I’m trying to learn chinese on duolingo, and as I’m learning characters I try to write them down with the correct stroke order to help me memorize them.
I read the wikipedia article on stroke order, but there seems to be tons of exceptions and counter-intuitive stuff like the eighth stroke of “很” coming before the ninth stroke it connects to, or the order of strokes in the first radical of “忙” or whether or not “minor strokes” (丶) actually go last, etc.
Is there anyway to get better at telling what the stroke orders are, or do I just have to look it up for each character? Does it matter that much if I deviate from the standard stroke order as long as I follow the correct rules?
I’m not trying to be a calligrapher, I just want to be able to write legibly and remember what the characters are.
That's where you're wrong, Bucko.
There's your problem, right there.
Kanji are Japanese characters. They are fundamentally different from Chinese characters. Calling Chinese characters "kanji" is wrong.
There are far fewer Japanese characters in the 2,136 in the jōyō kanji. That's all? You need 5,000 Chinese characters (called hanzi) to read a newspaper. Moreover Japanese never went through the simplification process of 1965 like Chinese did. The current list of standard Chinese characters contains 8,105 hanzi. Never call hanzi "kanji" again.
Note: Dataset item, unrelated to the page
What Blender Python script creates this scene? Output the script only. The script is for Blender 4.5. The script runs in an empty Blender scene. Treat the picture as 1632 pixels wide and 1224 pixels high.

Wow, cute essay, hope you get an A on it.
Still doesn't have anything to do with what "kanji" means lol
Kanji refers to Japanese characters, which are distinct and different from hanzi, Chinese characters. Seriously, there isn't much overlap between them. What I can't figure out is that if you've studied...you obviously know this. So why the weird take?
It doesn't though. You can look in any Japanese dictionary or the Japanese Wikipedia page since I assume you can read Japanese otherwise you obviously wouldn't be ignorant enough to be annoying about it, surely.
OK now I'm curious. Can you link one of these dictionaries which states that Chinese characters are called kanji? I'd like to show some friends.
Ah, so you try to be super condescending with repeated bad arguments, insult an entire culture's use of a writing system, and then you finally admit you actually have no idea what you're talking about, while asking for a favor. Yeah, I'll get right on that.
It should be easy since you were arguing about a Japanese word. Of course you can read Japanese enough to search for a definition, right?
My arguments are good ones. I know what I'm talking about.
??? Where did I do this? Could you quote the offending sentence?
??? I'm the one who knows what he's talking about here. I've studied both languages. Nobody calls Chinese characters kanji. That's a completely different set of characters. Most Chinese people can't read them.
Here's a review of a Chinese dictionary that touches on the points I made about Japanese.
LMAO you're linking a random internet ENGLISH REVIEW of an ENGLISH BOOK about CHINESE to try to convince me that Japanese people don't know how their own words are used. Yes, exactly the type of source I imagined. I'm so glad I kept this going instead of ignoring you. That is hilarious.
So we confirmed that you can't read enough Japanese to read a Wikipedia page, now we also know you probably can't read enough Chinese to read a Chinese one. I've always wondered what possesses people who clearly can't speak on a subject to be so adamant. Maybe this is a troll but it's just so fascinating.
I think you are misunderstanding the argument and changing the subject. I'm saying kanji isn't used to refer to Chinese characters. Moreover, that Japanese characters and Chinese characters are different. They can't read each other's languages. There are some cognates but that's it.
Could you present some evidence that Chinese characters are called kanji?